Durante anos, aplicações de mensagens como o Signal e o WhatsApp têm sido utilizadas para fins ilícitos, mas foi o Telegram que ganhou a reputação de "coração" do submundo digital. No entanto, o cenário está a mudar drasticamente. Segundo uma nova análise da Kaspersky Digital Footprint Intelligence, que monitorizou mais de 800 canais de cibercriminosos entre 2021 e 2024, a plataforma tornou-se um terreno cada vez mais hostil para operações ilegais sustentadas, levando muitos grupos a procurar outras paragens.
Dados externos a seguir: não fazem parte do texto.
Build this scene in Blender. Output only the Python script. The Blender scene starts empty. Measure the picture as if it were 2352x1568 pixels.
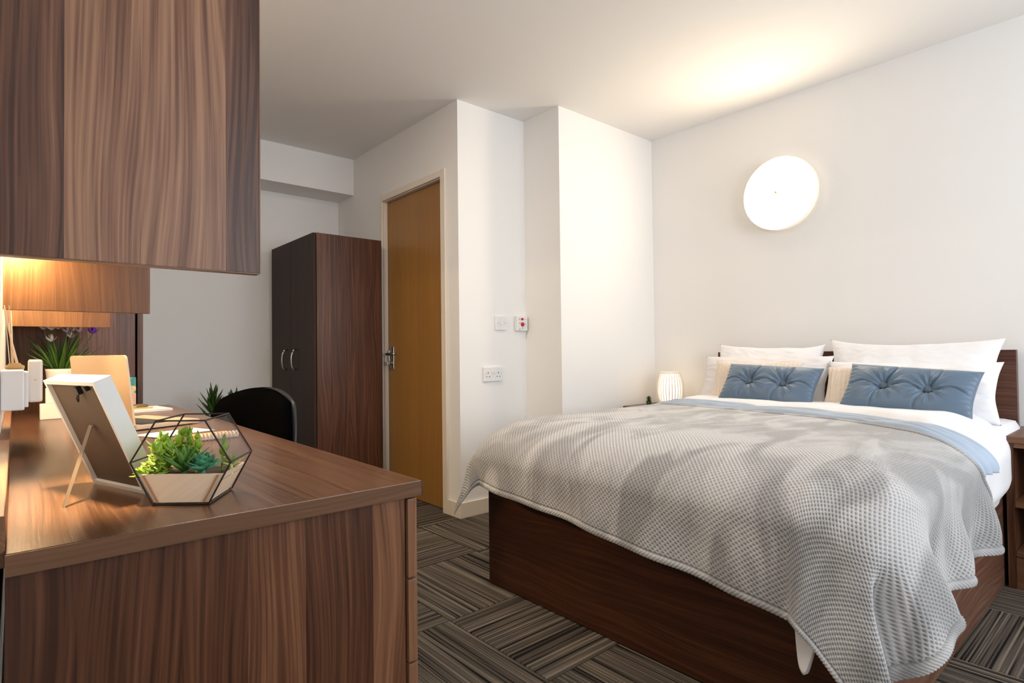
import bpy, bmesh, math, random
import numpy as np
from mathutils import Vector, Matrix, noise
PI = math.pi
random.seed(7)
rng = np.random.RandomState(5)
sc = bpy.context.scene
COL = sc.collection

# ------------------------------------------------------------------ camera
YAW, PITCH, ROLL, CAMH = math.radians(40.84), math.radians(1.0741), math.radians(-0.6716), 0.9425
F = Vector((math.sin(YAW)*math.cos(PITCH), math.cos(YAW)*math.cos(PITCH), math.sin(PITCH)))
R0 = Vector((math.cos(YAW), -math.sin(YAW), 0)); U0 = R0.cross(F)
Rv = R0*math.cos(ROLL)+U0*math.sin(ROLL); Uv = -R0*math.sin(ROLL)+U0*math.cos(ROLL)
cd = bpy.data.cameras.new('camera'); cam = bpy.data.objects.new('camera', cd); COL.objects.link(cam)
M = Matrix.Identity(4)
for i in range(3):
    M[i][0], M[i][1], M[i][2] = Rv[i], Uv[i], -F[i]
M[2][3] = CAMH
cam.matrix_world = M
cd.sensor_width = 36; cd.lens = 1321.2/2352*36; cd.clip_start = 0.01
sc.camera = cam
# ------------------------------------------------------------------ light and exposure
sc.view_settings.view_transform = 'Standard'; sc.view_settings.look = 'None'
sc.view_settings.exposure = 0.0; sc.view_settings.gamma = 1; sc.view_settings.use_curve_mapping = False
w = bpy.data.worlds.new('world'); sc.world = w; w.use_nodes = True
w.node_tree.nodes['Background'].inputs[0].default_value = (0.75, 0.86, 1.0, 1)
w.node_tree.nodes['Background'].inputs[1].default_value = 1.2
def area(name, loc, rot, sx, sy, power, col):
    l = bpy.data.lights.new(name, 'AREA'); l.shape = 'RECTANGLE'; l.size = sx; l.size_y = sy
    l.energy = power; l.color = col
    o = bpy.data.objects.new(name, l); o.location = loc; o.rotation_euler = rot; COL.objects.link(o); return o
WIN_X0, WIN_X1, WIN_Z0, WIN_Z1 = 0.75, 3.05, 0.85, 2.15
area('window_daylight', ((WIN_X0+WIN_X1)/2, -1.66, (WIN_Z0+WIN_Z1)/2), (PI/2, 0, 0), WIN_X1-WIN_X0, WIN_Z1-WIN_Z0, 62, (0.92, 0.96, 1.0))
area('added_ceiling_fill_light', (.50, 2.0, 2.36), (0, 0, 0), .34, .34, 23, (1.0, .86, .70))  # added unseen fill lamp that brightens the far end of the room
sc.cycles.diffuse_bounces = 6; sc.cycles.max_bounces = 12
LAMP_E, STRIP_E, BED_E = 29.0, 175.0, 9.0
WARM = (1.0, 0.74, 0.45); WARM2 = (1.0, 0.72, 0.39)

# ------------------------------------------------------------------ dimensions (metres)
XL, XD, YS, XC, YB, XH = -0.026, 1.9285, 2.6915, 2.444, 2.3803, 3.369
YBM, YE, ZC, ZBM, YFR = 4.036, 4.309, 2.4068, 2.137, -1.6

# ------------------------------------------------------------------ materials
def new_mat(name):
    m = bpy.data.materials.new(name); m.use_nodes = True
    nt = m.node_tree; b = nt.nodes['Principled BSDF']
    return m, nt, b
def N(nt, typ, **kw):
    n = nt.nodes.new(typ)
    for k, v in kw.items():
        if k.startswith('i_'):
            key = k[2:]; key = int(key) if key.isdigit() else key
            n.inputs[key].default_value = v
        else: setattr(n, k, v)
    return n
def mat(name, col, rough=0.5, metal=0.0, bump=0.0, bscale=200, var=0.0, sheen=0.0, spec=0.5, alpha=1, trans=0, sss=0, emit=None, estr=0, coat=0):
    m, nt, b = new_mat(name)
    b.inputs['Base Color'].default_value = (*col, 1); b.inputs['Roughness'].default_value = rough
    b.inputs['Metallic'].default_value = metal; b.inputs['Specular IOR Level'].default_value = spec
    if sheen: b.inputs['Sheen Weight'].default_value = sheen; b.inputs['Sheen Roughness'].default_value = 0.4
    if trans: b.inputs['Transmission Weight'].default_value = trans
    if sss: b.inputs['Subsurface Weight'].default_value = sss; b.inputs['Subsurface Radius'].default_value = (.02, .02, .02)
    if coat: b.inputs['Coat Weight'].default_value = coat; b.inputs['Coat Roughness'].default_value = .15
    if emit: b.inputs['Emission Color'].default_value = (*emit, 1); b.inputs['Emission Strength'].default_value = estr
    tc = N(nt, 'ShaderNodeTexCoord')
    if bump:
        nz = N(nt, 'ShaderNodeTexNoise', i_Scale=bscale, i_Detail=4.0)
        nt.links.new(tc.outputs['Object'], nz.inputs['Vector'])
        bp = N(nt, 'ShaderNodeBump', i_Strength=bump, i_Distance=0.002)
        nt.links.new(nz.outputs[0], bp.inputs['Height']); nt.links.new(bp.outputs[0], b.inputs['Normal'])
    if var:
        nz = N(nt, 'ShaderNodeTexNoise', i_Scale=6.0, i_Detail=3.0)
        nt.links.new(tc.outputs['Object'], nz.inputs['Vector'])
        mx = N(nt, 'ShaderNodeMix', data_type='RGBA')
        mx.inputs[6].default_value = (*[c*(1-var) for c in col], 1); mx.inputs[7].default_value = (*[min(1, c*(1+var)) for c in col], 1)
        nt.links.new(nz.outputs[0], mx.inputs[0]); nt.links.new(mx.outputs[2], b.inputs['Base Color'])
    return m
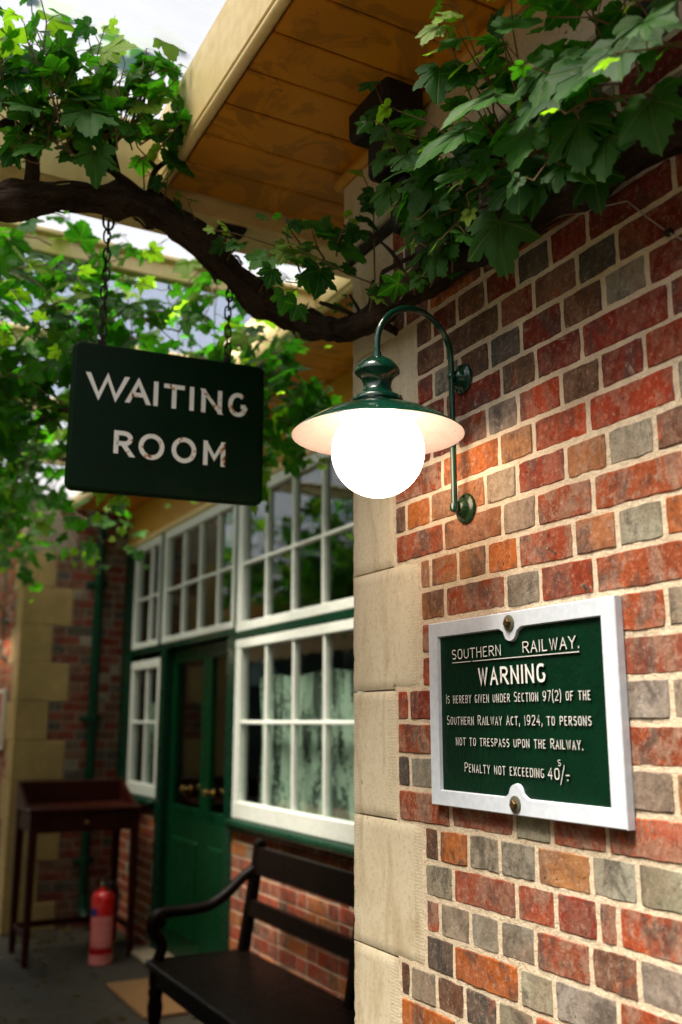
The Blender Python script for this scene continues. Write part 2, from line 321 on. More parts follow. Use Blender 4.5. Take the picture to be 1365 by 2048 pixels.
class MB:
    def __init__(s): s.v = []; s.f = []; s.col = {}; s.smooth = []
    def add(s, verts, faces, smooth=False, **attrs):
        b = len(s.v); s.v.extend([tuple(p) for p in verts]); s.f.extend([tuple(b+i for i in f) for f in faces]); s.smooth.extend([smooth]*len(faces))
        for k, val in attrs.items():
            d = s.col.setdefault(k, {})
            if isinstance(val, list):
                for i, c in enumerate(val): d[b+i] = c
            else:
                for i in range(len(verts)): d[b+i] = val
        return s
    def box(s, x0, x1, y0, y1, z0, z1, b=0.003, **at):
        x0, x1 = min(x0, x1), max(x0, x1); y0, y1 = min(y0, y1), max(y0, y1); z0, z1 = min(z0, z1), max(z0, z1)
        b = min(b, (x1-x0)*0.4, (y1-y0)*0.4, (z1-z0)*0.4)
        vs = []; idx = {}
        for sx in (0, 1):
            for sy in (0, 1):
                for sz in (0, 1):
                    X, Y, Z = (x0, x1)[sx], (y0, y1)[sy], (z0, z1)[sz]; dx, dy, dz = (b, -b)[sx], (b, -b)[sy], (b, -b)[sz]
                    idx[sx, sy, sz] = len(vs); vs += [(X, Y+dy, Z+dz), (X+dx, Y, Z+dz), (X+dx, Y+dy, Z)]
        fs = []
        I = lambda a, k: idx[a]+k
        for sx in (0, 1): fs.append([I((sx, 0, 0), 0), I((sx, 1, 0), 0), I((sx, 1, 1), 0), I((sx, 0, 1), 0)])
        for sy in (0, 1): fs.append([I((0, sy, 0), 1), I((1, sy, 0), 1), I((1, sy, 1), 1), I((0, sy, 1), 1)])
        for sz in (0, 1): fs.append([I((0, 0, sz), 2), I((1, 0, sz), 2), I((1, 1, sz), 2), I((0, 1, sz), 2)])
        for a in (0, 1):
            for c in (0, 1):
                fs.append([I((a, c, 0), 0), I((a, c, 1), 0), I((a, c, 1), 1), I((a, c, 0), 1)])
                fs.append([I((a, 0, c), 0), I((a, 1, c), 0), I((a, 1, c), 2), I((a, 0, c), 2)])
                fs.append([I((0, a, c), 1), I((1, a, c), 1), I((1, a, c), 2), I((0, a, c), 2)])
        for a in idx: fs.append([I(a, 0), I(a, 1), I(a, 2)])
        return s.add(vs, fs, **at)
    def tube(s, pts, rad, n=10, cap=True, jit=None, tuv=False, closed=False):
        pts = [Vector(p) for p in pts]; N = len(pts)
        rads = rad if isinstance(rad, (list, tuple)) else [rad]*N
        vs = []; tv = []; ref = None; L = 0
        for i, p in enumerate(pts):
            if closed: t = pts[(i+1) % N]-pts[i-1]
            else: t = (pts[min(i+1, N-1)]-pts[max(i-1, 0)])
            t.normalize()
            if ref is None:
                ref = Vector((0, 0, 1)) if abs(t.z) < 0.9 else Vector((1, 0, 0))
            ref = (ref - t*ref.dot(t)).normalized(); bi = t.cross(ref)
            if i: L += (p-pts[i-1]).length
            for k in range(n):
                a = 2*math.pi*k/n; r = rads[i]*(jit(a, L, i) if jit else 1)
                vs.append(p + ref*(math.cos(a)*r)+bi*(math.sin(a)*r)); tv.append((math.cos(a), math.sin(a), L*10, 1))
        fs = []
        for i in range(N if closed else N-1):
            j = (i+1) % N
            for k in range(n): fs.append([i*n+k, i*n+(k+1) % n, j*n+(k+1) % n, j*n+k])
        if cap and not closed: fs += [list(range(n))[::-1], [(N-1)*n+k for k in range(n)]]
        return s.add(vs, fs, True, **({'tuv': tv} if tuv else {}))
    def lathe(s, prof, c=(0, 0, 0), axis='z', n=32, capb=True, capt=True):
        c = Vector(c); vs = []
        for (r, h) in prof:
            for k in range(n):
                a = 2*math.pi*k/n; p = (r*math.cos(a), r*math.sin(a), h)
                if axis == 'x': p = (h, r*math.cos(a), r*math.sin(a))
                if axis == 'y': p = (r*math.cos(a), h, r*math.sin(a))
                vs.append(c+Vector(p))
        fs = []
        for i in range(len(prof)-1):
            for k in range(n): fs.append([i*n+k, i*n+(k+1) % n, (i+1)*n+(k+1) % n, (i+1)*n+k])
        if capb: fs.append(list(range(n))[::-1])
        if capt: fs.append([(len(prof)-1)*n+k for k in range(n)])
        return s.add(vs, fs, True)
    def loops(s, loops, capa=True, capb=True, smooth=False):
        n = len(loops[0]); vs = [p for l in loops for p in l]; fs = []
        for i in range(len(loops)-1):
            for k in range(n): fs.append([i*n+k, i*n+(k+1) % n, (i+1)*n+(k+1) % n, (i+1)*n+k])
        if capa: fs.append(list(range(n))[::-1])
        if capb: fs.append([(len(loops)-1)*n+k for k in range(n)])
        return s.add(vs, fs, smooth)
    def build(s, name, mat, parent=None, local=False, label=None, flip=True):
        me = bpy.data.meshes.new(name)
        off = Vector((0, 0, 0)) if (parent is None or local) else origin(parent)
        me.from_pydata([(p[0]-off.x, p[1]-off.y, p[2]-off.z) for p in s.v], [], s.f)
        if flip:
            import bmesh
            bm = bmesh.new(); bm.from_mesh(me); bmesh.ops.recalc_face_normals(bm, faces=bm.faces); bm.to_mesh(me); bm.free()
        me.polygons.foreach_set('use_smooth', s.smooth)
        nv = len(s.v)
        for k, d in s.col.items():
            at = me.color_attributes.new(k, 'FLOAT_COLOR', 'POINT')
            buf = np.zeros((nv, 4), np.float32); buf[:, 3] = 1
            for i, c in d.items(): buf[i, :len(c)] = c
            at.data.foreach_set('color', buf.ravel())
        me.materials.append(mat); me.update()
        if any(s.smooth) and hasattr(me, 'set_sharp_from_angle'): me.set_sharp_from_angle(angle=R(50))
        o = bpy.data.objects.new(name, me); COL.objects.link(o)
        if parent is not None: o.parent = parent
        if label: o['label'] = label
        return o

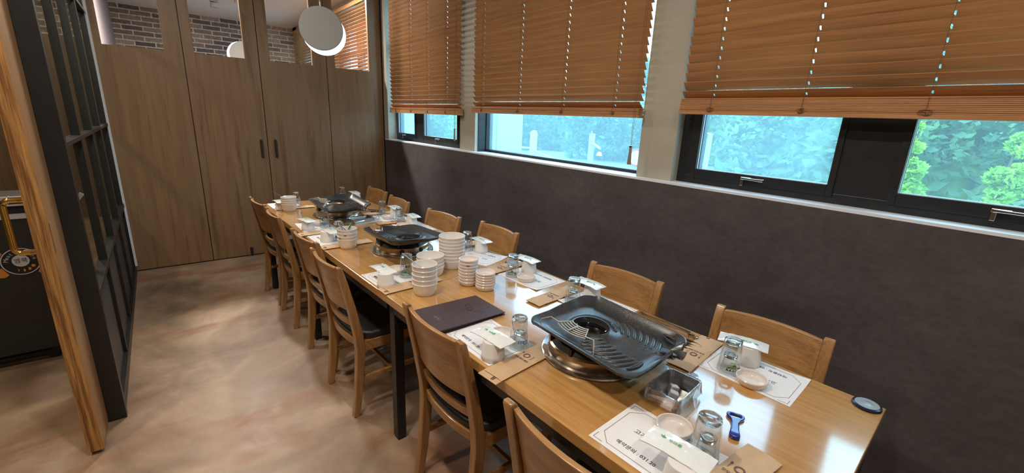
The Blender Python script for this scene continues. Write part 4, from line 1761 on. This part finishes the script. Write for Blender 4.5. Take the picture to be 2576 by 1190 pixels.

A automatização do crime e o "serviço completo"
O que tornou esta plataforma tão atrativa para os criminosos não foi apenas a privacidade, mas a facilidade de gestão. A estrutura de bots permitiu criar um ecossistema de baixo esforço, onde um único bot consegue gerir consultas, processar pagamentos em criptomoedas e entregar produtos ilegais instantaneamente.
Estamos a falar de um "mercado" que funciona 24 horas por dia, vendendo desde cartões bancários roubados e registos de fugas de informação, até kits de phishing e serviços de ataques DDoS. Tudo isto acontece, muitas vezes, sem qualquer intervenção humana direta do operador.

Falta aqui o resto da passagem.